そんな、沖縄の人が大切にしている共同店なのですが、近頃はコンビニエンスストアやスーパーマーケットなどに押されて、経営がたちゆかなくなる店が増えています。実は都屋の共同店も、取材時にはあと数日で閉店することが決まっていました。店主の光子さんは「おじいやおばあのことを思うと、本当は閉めたくないのだけれど」と目を潤ませ、「いつになるかはわからないけれど、自分の家のすみっこにでも、みんなが集まれる小さな店が開けたらいいね」と話してくれました。そしてペリカンは「さよなら、都屋の共同店」という記事を書いたのでした。

あれからもうすぐ5年。

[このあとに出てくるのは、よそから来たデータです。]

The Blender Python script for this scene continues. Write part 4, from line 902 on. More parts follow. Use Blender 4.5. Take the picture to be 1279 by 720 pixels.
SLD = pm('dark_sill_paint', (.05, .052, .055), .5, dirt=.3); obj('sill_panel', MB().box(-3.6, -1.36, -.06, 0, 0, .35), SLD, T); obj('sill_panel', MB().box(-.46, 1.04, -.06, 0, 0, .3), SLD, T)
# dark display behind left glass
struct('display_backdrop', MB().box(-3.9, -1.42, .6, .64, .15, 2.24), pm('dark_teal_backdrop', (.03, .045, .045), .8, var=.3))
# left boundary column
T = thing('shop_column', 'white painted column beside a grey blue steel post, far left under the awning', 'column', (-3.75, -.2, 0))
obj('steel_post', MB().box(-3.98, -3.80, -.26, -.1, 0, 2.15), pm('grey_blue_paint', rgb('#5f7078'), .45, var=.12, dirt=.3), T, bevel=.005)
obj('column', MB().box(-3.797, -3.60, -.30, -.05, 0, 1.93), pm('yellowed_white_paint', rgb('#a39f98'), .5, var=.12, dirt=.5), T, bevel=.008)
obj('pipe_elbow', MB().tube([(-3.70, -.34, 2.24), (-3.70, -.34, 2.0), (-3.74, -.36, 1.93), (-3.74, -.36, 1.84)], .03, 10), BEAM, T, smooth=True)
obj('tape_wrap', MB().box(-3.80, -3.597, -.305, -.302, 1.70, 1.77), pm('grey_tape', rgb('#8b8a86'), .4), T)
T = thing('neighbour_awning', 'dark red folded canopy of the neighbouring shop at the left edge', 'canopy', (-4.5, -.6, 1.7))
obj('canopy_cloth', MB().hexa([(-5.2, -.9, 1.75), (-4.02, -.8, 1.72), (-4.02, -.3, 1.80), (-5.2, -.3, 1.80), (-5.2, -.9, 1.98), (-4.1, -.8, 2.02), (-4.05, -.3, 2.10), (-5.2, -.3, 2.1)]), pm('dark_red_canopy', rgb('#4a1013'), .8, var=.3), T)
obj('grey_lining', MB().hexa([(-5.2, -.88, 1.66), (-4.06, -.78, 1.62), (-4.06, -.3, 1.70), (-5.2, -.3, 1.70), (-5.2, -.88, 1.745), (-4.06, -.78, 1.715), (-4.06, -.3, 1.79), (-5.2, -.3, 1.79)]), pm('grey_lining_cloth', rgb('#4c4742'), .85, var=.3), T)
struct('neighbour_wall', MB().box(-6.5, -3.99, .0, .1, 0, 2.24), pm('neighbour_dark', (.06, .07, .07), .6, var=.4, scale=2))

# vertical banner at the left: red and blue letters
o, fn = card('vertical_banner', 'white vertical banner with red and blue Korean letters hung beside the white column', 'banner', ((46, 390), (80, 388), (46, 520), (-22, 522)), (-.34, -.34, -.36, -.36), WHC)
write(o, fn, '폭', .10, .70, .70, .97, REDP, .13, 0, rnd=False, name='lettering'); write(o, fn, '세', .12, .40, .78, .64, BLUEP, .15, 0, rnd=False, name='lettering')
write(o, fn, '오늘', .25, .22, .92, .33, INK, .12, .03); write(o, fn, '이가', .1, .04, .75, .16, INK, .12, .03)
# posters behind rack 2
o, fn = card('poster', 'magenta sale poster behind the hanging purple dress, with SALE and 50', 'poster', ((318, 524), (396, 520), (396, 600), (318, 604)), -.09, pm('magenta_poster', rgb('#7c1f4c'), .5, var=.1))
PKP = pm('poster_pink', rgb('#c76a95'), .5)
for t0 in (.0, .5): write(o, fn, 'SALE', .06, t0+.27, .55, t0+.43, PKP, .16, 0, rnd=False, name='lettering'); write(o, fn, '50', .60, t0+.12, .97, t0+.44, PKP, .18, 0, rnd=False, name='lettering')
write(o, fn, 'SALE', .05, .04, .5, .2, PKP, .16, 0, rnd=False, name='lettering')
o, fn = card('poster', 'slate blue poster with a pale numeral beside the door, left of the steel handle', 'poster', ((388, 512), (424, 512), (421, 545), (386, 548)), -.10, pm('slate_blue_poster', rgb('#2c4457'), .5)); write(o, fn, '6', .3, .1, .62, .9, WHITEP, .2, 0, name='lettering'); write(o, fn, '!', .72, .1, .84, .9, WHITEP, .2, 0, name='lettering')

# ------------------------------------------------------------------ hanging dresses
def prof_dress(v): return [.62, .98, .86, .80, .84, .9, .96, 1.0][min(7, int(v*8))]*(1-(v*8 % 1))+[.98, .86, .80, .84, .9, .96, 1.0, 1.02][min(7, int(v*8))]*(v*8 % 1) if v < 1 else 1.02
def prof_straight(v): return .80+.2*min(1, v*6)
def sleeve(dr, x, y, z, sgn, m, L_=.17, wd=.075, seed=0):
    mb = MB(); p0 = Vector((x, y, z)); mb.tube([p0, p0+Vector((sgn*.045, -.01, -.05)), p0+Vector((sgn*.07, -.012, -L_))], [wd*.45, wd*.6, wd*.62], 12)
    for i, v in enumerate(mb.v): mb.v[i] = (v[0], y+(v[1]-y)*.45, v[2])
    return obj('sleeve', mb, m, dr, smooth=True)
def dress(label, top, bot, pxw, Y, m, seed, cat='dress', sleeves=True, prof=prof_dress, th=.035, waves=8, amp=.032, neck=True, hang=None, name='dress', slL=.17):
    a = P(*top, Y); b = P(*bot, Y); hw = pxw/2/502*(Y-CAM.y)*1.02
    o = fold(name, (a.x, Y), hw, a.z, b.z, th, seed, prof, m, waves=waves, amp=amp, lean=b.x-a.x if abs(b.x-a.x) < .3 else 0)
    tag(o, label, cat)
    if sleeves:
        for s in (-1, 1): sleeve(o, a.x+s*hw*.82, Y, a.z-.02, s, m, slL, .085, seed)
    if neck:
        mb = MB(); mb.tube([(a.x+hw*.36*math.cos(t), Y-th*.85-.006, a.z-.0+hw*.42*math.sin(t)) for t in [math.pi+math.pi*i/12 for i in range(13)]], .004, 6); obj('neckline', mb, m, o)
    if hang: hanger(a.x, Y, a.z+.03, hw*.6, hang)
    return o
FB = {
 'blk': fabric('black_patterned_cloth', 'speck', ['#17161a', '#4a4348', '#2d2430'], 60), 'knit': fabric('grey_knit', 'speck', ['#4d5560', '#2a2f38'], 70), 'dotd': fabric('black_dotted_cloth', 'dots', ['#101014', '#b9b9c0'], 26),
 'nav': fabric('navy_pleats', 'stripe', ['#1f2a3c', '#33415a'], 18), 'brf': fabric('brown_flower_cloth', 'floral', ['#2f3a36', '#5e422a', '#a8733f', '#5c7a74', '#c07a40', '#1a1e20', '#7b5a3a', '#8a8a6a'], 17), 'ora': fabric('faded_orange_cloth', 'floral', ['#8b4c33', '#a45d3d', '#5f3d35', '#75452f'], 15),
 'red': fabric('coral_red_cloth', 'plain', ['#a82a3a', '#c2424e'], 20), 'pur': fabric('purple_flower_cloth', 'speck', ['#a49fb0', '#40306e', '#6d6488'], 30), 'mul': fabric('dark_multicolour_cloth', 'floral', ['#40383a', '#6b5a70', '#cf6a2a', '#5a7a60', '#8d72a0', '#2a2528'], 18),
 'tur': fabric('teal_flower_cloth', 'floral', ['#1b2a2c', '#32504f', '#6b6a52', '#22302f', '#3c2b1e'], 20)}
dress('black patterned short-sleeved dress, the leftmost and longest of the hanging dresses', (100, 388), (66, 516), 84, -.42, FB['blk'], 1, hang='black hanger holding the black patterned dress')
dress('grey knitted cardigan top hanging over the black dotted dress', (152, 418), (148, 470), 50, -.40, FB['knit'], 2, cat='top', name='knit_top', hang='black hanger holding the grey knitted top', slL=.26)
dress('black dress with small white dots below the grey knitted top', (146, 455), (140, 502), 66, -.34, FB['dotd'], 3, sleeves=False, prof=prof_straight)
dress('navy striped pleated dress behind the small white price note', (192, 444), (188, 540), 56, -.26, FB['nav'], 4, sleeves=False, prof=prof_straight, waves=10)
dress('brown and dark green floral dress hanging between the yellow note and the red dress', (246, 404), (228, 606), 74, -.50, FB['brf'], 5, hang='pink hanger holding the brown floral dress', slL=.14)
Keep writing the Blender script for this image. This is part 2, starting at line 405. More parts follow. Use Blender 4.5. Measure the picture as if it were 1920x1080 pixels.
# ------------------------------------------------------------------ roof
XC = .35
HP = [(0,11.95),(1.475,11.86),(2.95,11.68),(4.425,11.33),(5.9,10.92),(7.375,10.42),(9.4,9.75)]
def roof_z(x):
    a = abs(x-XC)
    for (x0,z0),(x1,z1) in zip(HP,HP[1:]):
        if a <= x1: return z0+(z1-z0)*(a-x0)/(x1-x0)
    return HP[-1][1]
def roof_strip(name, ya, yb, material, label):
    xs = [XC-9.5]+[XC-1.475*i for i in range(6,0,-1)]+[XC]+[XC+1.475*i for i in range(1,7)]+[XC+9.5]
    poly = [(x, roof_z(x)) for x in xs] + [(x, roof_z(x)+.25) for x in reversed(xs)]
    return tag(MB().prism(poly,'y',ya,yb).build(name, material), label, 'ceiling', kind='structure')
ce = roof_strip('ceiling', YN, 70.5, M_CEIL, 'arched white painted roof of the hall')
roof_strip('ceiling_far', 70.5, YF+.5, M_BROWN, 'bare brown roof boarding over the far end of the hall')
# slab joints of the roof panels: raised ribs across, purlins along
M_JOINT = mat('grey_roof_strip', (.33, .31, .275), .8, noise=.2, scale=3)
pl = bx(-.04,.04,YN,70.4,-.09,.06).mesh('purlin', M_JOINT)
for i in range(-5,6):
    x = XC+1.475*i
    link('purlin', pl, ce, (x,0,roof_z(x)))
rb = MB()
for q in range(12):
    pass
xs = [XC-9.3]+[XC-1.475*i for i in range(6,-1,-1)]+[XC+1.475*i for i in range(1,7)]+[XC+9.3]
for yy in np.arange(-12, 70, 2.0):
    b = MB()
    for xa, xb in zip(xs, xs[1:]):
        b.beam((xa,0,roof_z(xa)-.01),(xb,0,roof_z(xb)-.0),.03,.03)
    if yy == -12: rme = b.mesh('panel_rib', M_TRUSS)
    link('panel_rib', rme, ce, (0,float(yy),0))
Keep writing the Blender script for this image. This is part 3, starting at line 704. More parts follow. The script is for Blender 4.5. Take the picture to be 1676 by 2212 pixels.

久しぶりに聞いた光子さんの声は明るく弾んでいます。
「私、お店を開いたさー! あの時あなたに話していたとおりになったのよ!」

自分の名前にちなんで「光(みつ)ストアー」と命名したこと。開店したのは2年前で、順調に営業していること。おばあたちのためにお店を作ることができて、心底ほっとしていること。そして、「ずっとあなたにお知らせしようと思っていたのよ」と言ってくださった光子さん。受話器越しに、店内のお客さんたちの賑やかな声も聞こえてきて、じーんときてしまいました。

うれしいお知らせから2日後、編集部に光子さんから小包が届きました。そこには、光子さんお手製の大きな「てんぷら」(サーターアンダギー)がたっぷりと、さんぴん茶、そして、できたてほやほやの「光ストアー」を写したスナップ写真が一枚、入っていました。